Discovering Recon Academy

By | Saturday, November 03, 2012 Leave a Comment
One of those travelling book fairs was at work this week, and I stumbled across a new (to me) set of graphic novels collectively called "Recon Academy." They were only asking $2.50 for each 60-ish page book, so I bought all four.

Conceptually, they're about four 13-15 year olds who form a team of secret agents, and they find themselves frequently at odds with a group known as Shadow Cell, who are behind various nefarious plots around the city. Each of the four books focuses on one character in particular, though they always work as group, with each kid contributing a special skillset. These are all decidedly in the Young Adult category, so it should come as no surprise that Shadow Cell gets their collective butt kicked each and every time.

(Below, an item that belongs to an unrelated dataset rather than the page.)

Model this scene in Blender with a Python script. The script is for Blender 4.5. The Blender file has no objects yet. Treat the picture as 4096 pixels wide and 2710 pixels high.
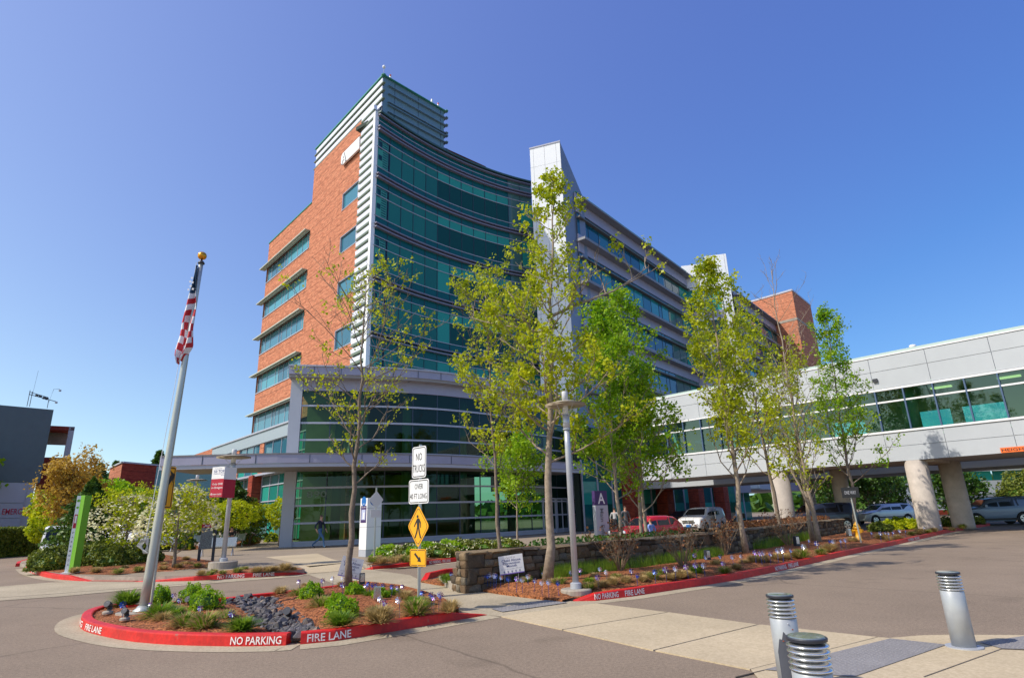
import bpy, bmesh, math, random
import numpy as np
from mathutils import Vector, Matrix
from mathutils.geometry import delaunay_2d_cdt

random.seed(7); rng = np.random.default_rng(7)
sc = bpy.context.scene
COL = sc.collection

# ------------------------------------------------------------------ camera
FPX, PITCH, ROLL, EYE = 2357.8, 0.2906, -0.0336, 1.6
_f = np.array([0, math.cos(PITCH), math.sin(PITCH)]); _r = np.array([1., 0, 0]); _u = np.cross(_r, _f)
CR = math.cos(ROLL) * _r + math.sin(ROLL) * _u
CU = -math.sin(ROLL) * _r + math.cos(ROLL) * _u
CF = _f
cam_d = bpy.data.cameras.new("camera"); cam = bpy.data.objects.new("camera", cam_d); COL.objects.link(cam)
m = Matrix.Identity(4)
for i in range(3):
    m[i][0] = CR[i]; m[i][1] = CU[i]; m[i][2] = -CF[i]
m[2][3] = EYE
cam.matrix_world = m
cam_d.sensor_width = 36; cam_d.sensor_fit = 'HORIZONTAL'; cam_d.lens = FPX / 4096 * 36
cam_d.clip_start = 0.1; cam_d.clip_end = 3000
sc.camera = cam

# ------------------------------------------------------------------ sky, sun, exposure
SUN_AZ, SUN_EL = math.radians(248), math.radians(47)
world = bpy.data.worlds.new("World"); sc.world = world; world.use_nodes = True
wn = world.node_tree; wn.nodes.clear()
wo = wn.nodes.new('ShaderNodeOutputWorld'); bg = wn.nodes.new('ShaderNodeBackground'); sky = wn.nodes.new('ShaderNodeTexSky')
sky.sky_type = 'NISHITA'; sky.sun_disc = False; sky.sun_elevation = SUN_EL; sky.sun_rotation = SUN_AZ
sky.air_density = 1.0; sky.dust_density = 0.35; sky.ozone_density = 2.0; sky.altitude = 50
hs = wn.nodes.new('ShaderNodeHueSaturation'); hs.inputs['Saturation'].default_value = 1.0; hs.inputs['Hue'].default_value = 0.505
wn.links.new(sky.outputs[0], hs.inputs['Color']); gm = wn.nodes.new('ShaderNodeMix'); gm.data_type = 'RGBA'; gm.blend_type = 'MULTIPLY'; gm.inputs[0].default_value = 1; 
tcw = wn.nodes.new('ShaderNodeTexCoord'); dt = wn.nodes.new('ShaderNodeVectorMath'); dt.operation = 'DOT_PRODUCT'
dt.inputs[1].default_value = (math.sin(SUN_AZ) * math.cos(SUN_EL), math.cos(SUN_AZ) * math.cos(SUN_EL), math.sin(SUN_EL)); wn.links.new(tcw.outputs['Generated'], dt.inputs[0])
cmb = wn.nodes.new('ShaderNodeCombineXYZ')     # aureole: the sky is warmer and brighter towards the sun
for i_, (k0_, k1_) in enumerate(((.76, .85), (.93, .43), (2.1, .2))):
    ma = wn.nodes.new('ShaderNodeMath'); ma.operation = 'MULTIPLY_ADD'; ma.inputs[1].default_value = k1_; ma.inputs[2].default_value = k0_; wn.links.new(dt.outputs['Value'], ma.inputs[0])
    mm = wn.nodes.new('ShaderNodeMath'); mm.operation = 'MAXIMUM'; mm.inputs[1].default_value = .5; wn.links.new(ma.outputs[0], mm.inputs[0]); wn.links.new(mm.outputs[0], cmb.inputs[i_])
wn.links.new(cmb.outputs[0], gm.inputs[7])
sb = wn.nodes.new('ShaderNodeSeparateColor'); cb_ = wn.nodes.new('ShaderNodeCombineColor'); pw_ = wn.nodes.new('ShaderNodeMath'); pw_.operation = 'POWER'; pw_.inputs[1].default_value = .6
wn.links.new(hs.outputs[0], sb.inputs[0]); wn.links.new(sb.outputs[0], cb_.inputs[0]); wn.links.new(sb.outputs[1], cb_.inputs[1]); wn.links.new(sb.outputs[2], pw_.inputs[0]); wn.links.new(pw_.outputs[0], cb_.inputs[2]); wn.links.new(cb_.outputs[0], gm.inputs[6]); wn.links.new(gm.outputs[2], bg.inputs[0])
bg.inputs[1].default_value = 0.15
wn.links.new(bg.outputs[0], wo.inputs[0])
sl = bpy.data.lights.new("sun", 'SUN'); sl.energy = 4.4; sl.angle = math.radians(0.55); sl.color = (1.0, 0.93, 0.82)
so = bpy.data.objects.new("sun", sl); COL.objects.link(so)
sd = Vector((math.sin(SUN_AZ) * math.cos(SUN_EL), math.cos(SUN_AZ) * math.cos(SUN_EL), math.sin(SUN_EL)))
so.rotation_euler = sd.to_track_quat('Z', 'Y').to_euler(); so.location = (0, 0, 60)
sc.view_settings.view_transform = 'Standard'; sc.view_settings.look = 'None'
sc.view_settings.exposure = 0.1; sc.view_settings.gamma = 1.0; sc.view_settings.use_curve_mapping = False

# ------------------------------------------------------------------ survey helpers (pixel of the 4096 photo -> ground point)
C0 = np.array([0, 0, EYE])
def ray(x, y): return (x - 2048) / FPX * CR - (y - 1355) / FPX * CU + CF
def G(x, y, z=0.0):
    d = ray(x, y); return C0 + (z - EYE) / d[2] * d
def atD(x, y, D):
    d = ray(x, y); return C0 + D / math.hypot(d[0], d[1]) * d
def hgt(g, x, y):
    d = ray(x, y); return EYE + math.hypot(g[0], g[1]) / math.hypot(d[0], d[1]) * d[2]
def px(p):
    v = np.array(p) - C0; z = v @ CF; return (2048 + FPX * (v @ CR) / z, 1355 - FPX * (v @ CU) / z)
def azv(a): a = math.radians(a); return np.array([math.sin(a), math.cos(a), 0.0])

# ------------------------------------------------------------------ materials
MATS = {}
def mat(name, col, rough=0.6, metal=0.0, spec=0.5, kind=None, scale=8.0, var=0.15, bump=0.0, col2=None, coat=0.0, ior=1.5, wear=0.0):
    if name in MATS: return MATS[name]
    M = bpy.data.materials.new(name); M.use_nodes = True; nt = M.node_tree; N = nt.nodes; L = nt.links
    b = N['Principled BSDF']
    b.inputs['Roughness'].default_value = rough; b.inputs['Metallic'].default_value = metal
    b.inputs['IOR'].default_value = ior
    b.inputs['Specular IOR Level'].default_value = spec
    b.inputs['Coat Weight'].default_value = coat
    c = (*col, 1)
    if kind is None and var <= 0:
        b.inputs['Base Color'].default_value = c
    else:
        tc = N.new('ShaderNodeTexCoord'); nz = N.new('ShaderNodeTexNoise'); nz.inputs['Scale'].default_value = scale
        nz.inputs['Detail'].default_value = 6; nz.inputs['Roughness'].default_value = 0.65
        L.new(tc.outputs['Object'], nz.inputs['Vector'])
        r = N.new('ShaderNodeValToRGB'); r.color_ramp.elements[0].position = 0.3; r.color_ramp.elements[1].position = 0.7
        c2 = col2 if col2 else tuple(min(1, x * (1 + var)) for x in col); c1 = col if col2 else tuple(x * (1 - var) for x in col)
        r.color_ramp.elements[0].color = (*c1, 1); r.color_ramp.elements[1].color = (*c2, 1)
        L.new(nz.outputs['Fac'], r.inputs['Fac']); L.new(r.outputs['Color'], b.inputs['Base Color'])
        if wear > 0:
            n2 = N.new('ShaderNodeTexNoise'); n2.inputs['Scale'].default_value = scale * 0.12; n2.inputs['Detail'].default_value = 8
            L.new(tc.outputs['Object'], n2.inputs['Vector'])
            mr = N.new('ShaderNodeMapRange'); mr.inputs[1].default_value = 0.35; mr.inputs[2].default_value = 0.7; mr.inputs[3].default_value = 1 - wear; mr.inputs[4].default_value = 1 + wear * 0.4
            L.new(n2.outputs['Fac'], mr.inputs[0])
            mx = N.new('ShaderNodeVectorMath'); mx.operation = 'SCALE'; L.new(r.outputs['Color'], mx.inputs[0]); L.new(mr.outputs[0], mx.inputs['Scale'])
            L.new(mx.outputs[0], b.inputs['Base Color'])
        if bump > 0:
            bp = N.new('ShaderNodeBump'); bp.inputs['Strength'].default_value = min(1, bump); bp.inputs['Distance'].default_value = 0.02
            L.new(nz.outputs['Fac'], bp.inputs['Height']); L.new(bp.outputs[0], b.inputs['Normal'])
    MATS[name] = M; return M

def leaf_mat(name, c1, c2, trans=0.35, scale=1.2):
    M = bpy.data.materials.new(name); M.use_nodes = True; nt = M.node_tree; N = nt.nodes; L = nt.links; N.clear()
    o = N.new('ShaderNodeOutputMaterial'); d = N.new('ShaderNodeBsdfPrincipled'); t = N.new('ShaderNodeBsdfTranslucent'); mx = N.new('ShaderNodeMixShader')
    d.inputs['Roughness'].default_value = 0.45; d.inputs['Specular IOR Level'].default_value = 0.35
    ge = N.new('ShaderNodeNewGeometry'); nz = N.new('ShaderNodeTexNoise'); nz.inputs['Scale'].default_value = scale; nz.inputs['Detail'].default_value = 3
    wn_ = N.new('ShaderNodeTexWhiteNoise'); sn = N.new('ShaderNodeVectorMath'); sn.operation = 'SNAP'; sn.inputs[1].default_value = (.12, .12, .12)
    tc = N.new('ShaderNodeTexCoord'); L.new(tc.outputs['Object'], nz.inputs['Vector']); L.new(tc.outputs['Object'], sn.inputs[0]); L.new(sn.outputs[0], wn_.inputs['Vector'])
    ad = N.new('ShaderNodeMath'); ad.operation = 'ADD'; mu = N.new('ShaderNodeMath'); mu.operation = 'MULTIPLY'; mu.inputs[1].default_value = 0.5
    L.new(wn_.outputs['Value'], mu.inputs[0]); L.new(mu.outputs[0], ad.inputs[0]); L.new(nz.outputs['Fac'], ad.inputs[1])
    r = N.new('ShaderNodeValToRGB'); r.color_ramp.elements[0].position = 0.45; r.color_ramp.elements[1].position = 1.0
    r.color_ramp.elements[0].color = (*c1, 1); r.color_ramp.elements[1].color = (*c2, 1)
    L.new(ad.outputs[0], r.inputs['Fac']); L.new(r.outputs['Color'], d.inputs['Base Color']); L.new(r.outputs['Color'], t.inputs['Color'])
    mx.inputs[0].default_value = trans; L.new(d.outputs[0], mx.inputs[1]); L.new(t.outputs[0], mx.inputs[2]); L.new(mx.outputs[0], o.inputs[0])
    MATS[name] = M; return M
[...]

The books were all written by Chris Everheart and drawn by Arcana Studio. They were published by Stone Arch, whom some of you may remember when I talked about their graphic fiction series a couple years ago. The stories and art were okay. Not great, but okay. And that's setting aside some of the basic concept holes like, why are these kids secret agents? Who are they actually reporting to -- they seem to be acting totally independent of any government group? Why is Shadow Cell's actual agenda -- they seem to be break the law for the sake of breaking the law?

Although I was intitially a little turned off by the fact that, of the four kids, you have four distinctly differnt races represented. It seemed a little forced but, to be fair, though, race is never brought up at any point; they're just four kids who happen to be Caucasian, Asian, Black and (I think) Latina. And most of the standard stereotypes are eschewed as well -- it's the Latina who's the martial arts expert, while the Asian kid is an expert in chemistry and forensics. Although it was the Caucasian who led the team, which I think was a bit trite.

I get the impression that this line was created so that Stone Arch had it's own (licensable) line of original comics. But it also seems like, as a publisher, they just farmed all the work out to whoever they might have in their address book. That's not meant as a disservice to the creators, but it seems to me like Stone Arch just wanted comics to have comics and didn't really know how to go about becoming a comics publisher in any sort of organic way. The whole thing seems just a little too forced and mechanical to me.

With their earlier takes on classic works of fiction, I could at least see using them to introduce kids to great authors like Jonathan Swift, Robert Louis Stevenson and Jules Verne. With these, while they're not bad by any means, I don't see a compelling reason to get them. Maybe it's just that I'm too used to reading YA comics by talents like Raina Telgemeier, Jeff Smith, Doug TenNapel and Jimmy Gownley. For $2.50 a pop, some of the Recon Academy books might make for a neat surprise to spring on your child if you stumble across them at a book fair, but I wouldn't expect them to fall in love with these in the same way they might with something like Drama.